Because their oil fields are located mostly in Siberia and frigid northern areas, Russia's oil companies must keep their equipment running to keep their wells from freezing over, Khodorkovsky said in Moscow.

''We are unable to regulate our output just by turning a knob as the OPEC and southern non-OPEC countries can,'' he said.

Oil markets fell again Thursday, after posting steep declines the previous day. January contracts for North Sea Brent crude hit a low for the day of $18.35 a barrel before rebounding somewhat to $18.81, down 36 cents from Wednesday's close on the International Petroleum Exchange in London.

Light, sweet crude for December delivery dropped to $18.86 a barrel in pre-session electronic trading on the New York Mercantile Exchange, before rising to $19.21, down 69 cents.

Russia has offered to cut its production by 30,000 barrels a day, less than 0.5 percent of its total output. Naimi called the offer ''very disappointing.'' Mexico and Oman are the only other independent producers pledging to cooperate with OPEC.

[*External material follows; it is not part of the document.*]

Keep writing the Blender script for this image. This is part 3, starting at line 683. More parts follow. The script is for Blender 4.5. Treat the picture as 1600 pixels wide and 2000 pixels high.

''It's important that Saudi Arabia and Russia work together to support the oil market,'' Naimi said. ''Both of us will be the biggest losers if prices go down. Both will be the biggest gainers if prices go up.''

The United States is the world's No. 2 oil producer, but unlike Saudi Arabia and Russia, it consumes most of what it pumps.

Russia has boosted its output by about 500,000 barrels a day this year and is expected to pump an additional 420,000 barrels a day in 2002. Global demand for crude, meanwhile, has increased this year by just 100,000 barrels a day.

Industry analysts say major independent producers are reluctant to cooperate with OPEC-led production cuts unless they see OPEC members making a serious effort to keep from busting their own quotas. OPEC currently pumps at least 800,000 barrels above its daily target.

''In many ways, it's a game of chicken,'' said Yasser Elguindi of Medley Global Advisors, a New York consultancy.